# Required task
Below is a listing to transcribe in full and exactly; keep the pictures out.

==*==

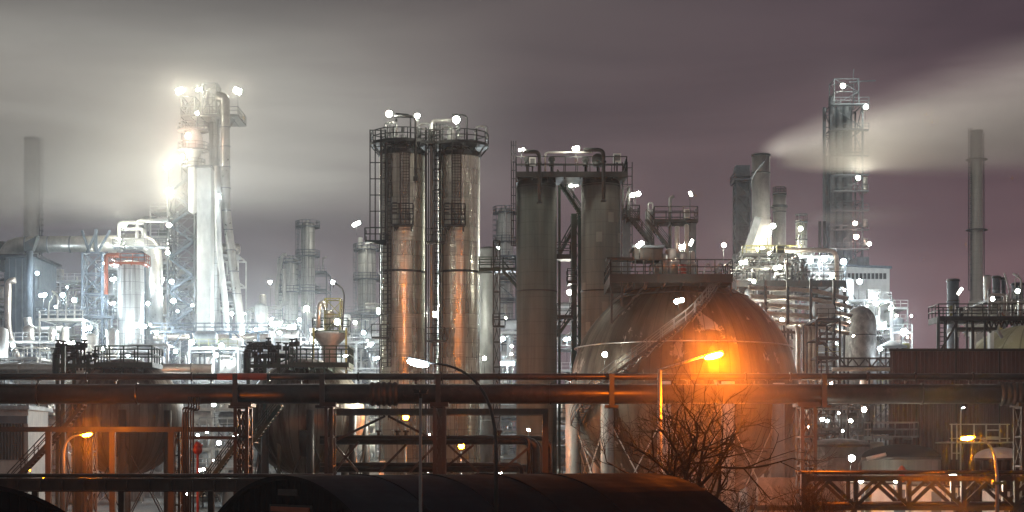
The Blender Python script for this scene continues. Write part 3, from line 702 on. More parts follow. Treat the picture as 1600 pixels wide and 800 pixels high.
m = MB(); m.pipe([(X(700, DS), DS-.6, Z(200, DS)), (X(700, DS), DS-.6, Z(196, DS)), (X(680, DS), DS-.6, Z(196, DS)), (X(680, DS), DS-.6, 0)], .12, .4, 10); t.part('barrel', m, M['grey'])
# walkway joining the tops
t = T('walkway', 'short railed walkway joining the tops of the twin silver columns', 'walkway', (X(673, DS), DS, Z(238, DS)))
deck_box(t, X(655, DS), X(690, DS), DS-2.2, DS-.4, Z(226, DS), M['dark'], .3, 1.2, .045, 'fb')
def top_gear(cx, cy, z, labels, seed, s=1.0):
    r3 = random.Random(seed)
    for i, lab in enumerate(labels):
        x = cx+(-1.8+3.6*i/max(1, len(labels)-1))*s; y = cy-1.2+r3.uniform(0, 2); k = i % 4
        t = T(['goose_neck_pipe', 'valve_pot', 'relief_valve', 'lifting_davit'][k], lab, ['pipe', 'vessel', 'valve', 'hoist'][k], (x, y, z))
        m = MB()
        if k == 0:
            m.pipe([(x, y, z), (x, y, z+2.1), (x+1.2, y, z+2.1), (x+1.2, y, z+.6)], .12, .4, 12); t.part('barrel', m, M['galv'])
            m = MB(); m.lathe([(.26, 0), (.26, .12)], (x, y, z+.5), 12); m.lathe([(.26, 0), (.26, .12)], (x, y, z+1.5), 12); t.part('flange', m, M['grey'])
        elif k == 1:
            m.lathe(dished(.42, z+.5, z+1.6, .6, 4), (x, y, 0), 14); t.part('shell', m, M['pale'])
            m = MB(); m.tube([(x, y, z), (x, y, z+.5)], .1, 8); m.tube([(x-.8, y, z+1), (x+.8, y, z+1)], .08, 8); t.part('nozzle', m, M['galv'])
        elif k == 2:
            m.tube([(x, y, z), (x, y, z+1.3)], .11, 8); m.tube([(x, y, z+.6), (x, y, z+1.0)], .24, 10); m.tube([(x, y, z+.8), (x+.6, y, z+.8)], .1, 8); t.part('body', m, M['galv'])
            m = MB(); m.tube([(x, y, z+1.3), (x, y, z+1.9)], .2, 10); t.part('bonnet', m, M['grey'])
        else:
            m.pipe([(x, y, z), (x, y, z+3.0), (x-1.6, y, z+3.1)], .09, .5, 8); t.part('jib', m, M['dark'])
            m = MB(); m.beam((x-1.5, y, z+3.05), (x-1.5, y, z+2.5), .06); m.ball((x-1.5, y, z+2.4), .16); t.part('hook', m, M['dark'])
top_gear(c1.x, c1.y, zt1+1.05, ['pale looped pipe at the left end of the left silver column top', 'white pot vessel on the left silver column top', 'stubby relief valve near the middle of the left silver column top', 'dark davit arm on the left silver column top', 'pale looped pipe at the right end of the left silver column top'], 1)
top_gear(c2.x, c2.y, zt2+1.05, ['pale looped pipe at the left end of the right silver column top', 'white pot vessel on the right silver column top', 'stubby relief valve on the right silver column top', 'dark davit arm on the right silver column top', 'pale looped pipe at the right end of the right silver column top'], 2)
t = T('hanging_pipe', 'dark pipe hooking over the rim and hanging down the left silver column', 'pipe', (X(649, 171), 171, zt1))
m = MB(); m.pipe([(X(616, 172), 172, Z(182, 172)), (X(649, 171.5), 172, Z(182, 172)), (X(649, 171.5), 172, Z(280, 172))], .14, .5, 10); m.beam((X(649, 171.5), 172, Z(283, 172)), (X(649, 171.5), 172, Z(276, 172)), .45); t.part('barrel', m, M['dark'])
# ================================================================== CONCRETE COLUMNS
DC = 165
def conc(px, r_px, ytop, label, mat, name):
    r = L(r_px, DC); x = X(px, DC); zt = Z(ytop, DC)
    t = T(name, label, 'column', (x, DC, 0)); m = MB()
    m.lathe([(r, 0), (r, zt)], (x, DC, 0), 56); t.part('shell', m, M[mat])
    m = MB(); m.lathe([(r+.02, zt-.2), (r*.97, zt+.2), (r*.85, zt+.75), (r*.55, zt+1.15), (.01, zt+1.35)], (x, DC, 0), 56, closed=False); t.part('domed_head', m, M['dark'])
    m = MB(); m.ring(x, DC, Z(457, DC), r, .07, .12, 56); t.part('band', m, M['dark']); return t, x, r, zt
k1, x1, rc1, zc1 = conc(838.5, 31.5, 292, 'dark grey-green concrete column, left of the two joined by a top platform', 'conc_dark', 'concrete_column')
k2, x2, rc2, zc2 = conc(939, 31, 290, 'lighter concrete column with pale repair patches, partly behind the brown sphere', 'conc', 'concrete_column')
t = T('column_platform', 'long dark railed platform spanning the tops of the two concrete columns', 'platform', (X(893, DC), DC, Z(276, DC)))
deck_box(t, X(806, DC-2.4), X(980, DC-2.4), DC-2.4, DC+2.4, Z(268, DC-2.4), M['dark'], .55, 1.5, .045, step=1.25)
for p in (808, 867, 912, 974): m = MB(); m.beam((X(p, DC-2), DC-2, Z(276, DC)), (X(p, DC-2), DC-2, Z(290, DC)), .2); t.part('bracket', m, M['dark'])
def hook(px0, px1, ytop, ybot, d, label, mat='dark', r=.2):
    t = T('hanging_pipe', label, 'pipe', (X(px1, d), d, Z(ytop, d)), 'bent pipes over the column tops'); m = MB()
    m.pipe([P(px0, ytop, d), P(px1, ytop, d), P(px1, ybot, d)], r, .6, 10); t.part('barrel', m, M[mat])
    m = MB(); m.lathe([(r*1.5, 0), (r*1.5, .15)], (X(px1, d), d, Z(ybot, d)), 12); m.lathe([(r*1.5, 0), (r*1.5, .15)], (X(px1, d), d, Z(ytop+20, d)), 12); t.part('flange', m, M[mat])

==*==

# The result
The Blender Python script for this scene continues. Write part 3, from line 702 on. More parts follow. Treat the picture as 1600 pixels wide and 800 pixels high.
m = MB(); m.pipe([(X(700, DS), DS-.6, Z(200, DS)), (X(700, DS), DS-.6, Z(196, DS)), (X(680, DS), DS-.6, Z(196, DS)), (X(680, DS), DS-.6, 0)], .12, .4, 10); t.part('barrel', m, M['grey'])
# walkway joining the tops
t = T('walkway', 'short railed walkway joining the tops of the twin silver columns', 'walkway', (X(673, DS), DS, Z(238, DS)))
deck_box(t, X(655, DS), X(690, DS), DS-2.2, DS-.4, Z(226, DS), M['dark'], .3, 1.2, .045, 'fb')
def top_gear(cx, cy, z, labels, seed, s=1.0):
    r3 = random.Random(seed)
    for i, lab in enumerate(labels):
        x = cx+(-1.8+3.6*i/max(1, len(labels)-1))*s; y = cy-1.2+r3.uniform(0, 2); k = i % 4
        t = T(['goose_neck_pipe', 'valve_pot', 'relief_valve', 'lifting_davit'][k], lab, ['pipe', 'vessel', 'valve', 'hoist'][k], (x, y, z))
        m = MB()
        if k == 0:
            m.pipe([(x, y, z), (x, y, z+2.1), (x+1.2, y, z+2.1), (x+1.2, y, z+.6)], .12, .4, 12); t.part('barrel', m, M['galv'])
            m = MB(); m.lathe([(.26, 0), (.26, .12)], (x, y, z+.5), 12); m.lathe([(.26, 0), (.26, .12)], (x, y, z+1.5), 12); t.part('flange', m, M['grey'])
        elif k == 1:
            m.lathe(dished(.42, z+.5, z+1.6, .6, 4), (x, y, 0), 14); t.part('shell', m, M['pale'])
            m = MB(); m.tube([(x, y, z), (x, y, z+.5)], .1, 8); m.tube([(x-.8, y, z+1), (x+.8, y, z+1)], .08, 8); t.part('nozzle', m, M['galv'])
        elif k == 2:
            m.tube([(x, y, z), (x, y, z+1.3)], .11, 8); m.tube([(x, y, z+.6), (x, y, z+1.0)], .24, 10); m.tube([(x, y, z+.8), (x+.6, y, z+.8)], .1, 8); t.part('body', m, M['galv'])
            m = MB(); m.tube([(x, y, z+1.3), (x, y, z+1.9)], .2, 10); t.part('bonnet', m, M['grey'])
        else:
            m.pipe([(x, y, z), (x, y, z+3.0), (x-1.6, y, z+3.1)], .09, .5, 8); t.part('jib', m, M['dark'])
            m = MB(); m.beam((x-1.5, y, z+3.05), (x-1.5, y, z+2.5), .06); m.ball((x-1.5, y, z+2.4), .16); t.part('hook', m, M['dark'])
top_gear(c1.x, c1.y, zt1+1.05, ['pale looped pipe at the left end of the left silver column top', 'white pot vessel on the left silver column top', 'stubby relief valve near the middle of the left silver column top', 'dark davit arm on the left silver column top', 'pale looped pipe at the right end of the left silver column top'], 1)
top_gear(c2.x, c2.y, zt2+1.05, ['pale looped pipe at the left end of the right silver column top', 'white pot vessel on the right silver column top', 'stubby relief valve on the right silver column top', 'dark davit arm on the right silver column top', 'pale looped pipe at the right end of the right silver column top'], 2)
t = T('hanging_pipe', 'dark pipe hooking over the rim and hanging down the left silver column', 'pipe', (X(649, 171), 171, zt1))
m = MB(); m.pipe([(X(616, 172), 172, Z(182, 172)), (X(649, 171.5), 172, Z(182, 172)), (X(649, 171.5), 172, Z(280, 172))], .14, .5, 10); m.beam((X(649, 171.5), 172, Z(283, 172)), (X(649, 171.5), 172, Z(276, 172)), .45); t.part('barrel', m, M['dark'])
# ================================================================== CONCRETE COLUMNS
DC = 165
def conc(px, r_px, ytop, label, mat, name):
    r = L(r_px, DC); x = X(px, DC); zt = Z(ytop, DC)
    t = T(name, label, 'column', (x, DC, 0)); m = MB()
    m.lathe([(r, 0), (r, zt)], (x, DC, 0), 56); t.part('shell', m, M[mat])
    m = MB(); m.lathe([(r+.02, zt-.2), (r*.97, zt+.2), (r*.85, zt+.75), (r*.55, zt+1.15), (.01, zt+1.35)], (x, DC, 0), 56, closed=False); t.part('domed_head', m, M['dark'])
    m = MB(); m.ring(x, DC, Z(457, DC), r, .07, .12, 56); t.part('band', m, M['dark']); return t, x, r, zt
k1, x1, rc1, zc1 = conc(838.5, 31.5, 292, 'dark grey-green concrete column, left of the two joined by a top platform', 'conc_dark', 'concrete_column')
k2, x2, rc2, zc2 = conc(939, 31, 290, 'lighter concrete column with pale repair patches, partly behind the brown sphere', 'conc', 'concrete_column')
t = T('column_platform', 'long dark railed platform spanning the tops of the two concrete columns', 'platform', (X(893, DC), DC, Z(276, DC)))
deck_box(t, X(806, DC-2.4), X(980, DC-2.4), DC-2.4, DC+2.4, Z(268, DC-2.4), M['dark'], .55, 1.5, .045, step=1.25)
for p in (808, 867, 912, 974): m = MB(); m.beam((X(p, DC-2), DC-2, Z(276, DC)), (X(p, DC-2), DC-2, Z(290, DC)), .2); t.part('bracket', m, M['dark'])
def hook(px0, px1, ytop, ybot, d, label, mat='dark', r=.2):
    t = T('hanging_pipe', label, 'pipe', (X(px1, d), d, Z(ytop, d)), 'bent pipes over the column tops'); m = MB()
    m.pipe([P(px0, ytop, d), P(px1, ytop, d), P(px1, ybot, d)], r, .6, 10); t.part('barrel', m, M[mat])
    m = MB(); m.lathe([(r*1.5, 0), (r*1.5, .15)], (X(px1, d), d, Z(ybot, d)), 12); m.lathe([(r*1.5, 0), (r*1.5, .15)], (X(px1, d), d, Z(ytop+20, d)), 12); t.part('flange', m, M[mat])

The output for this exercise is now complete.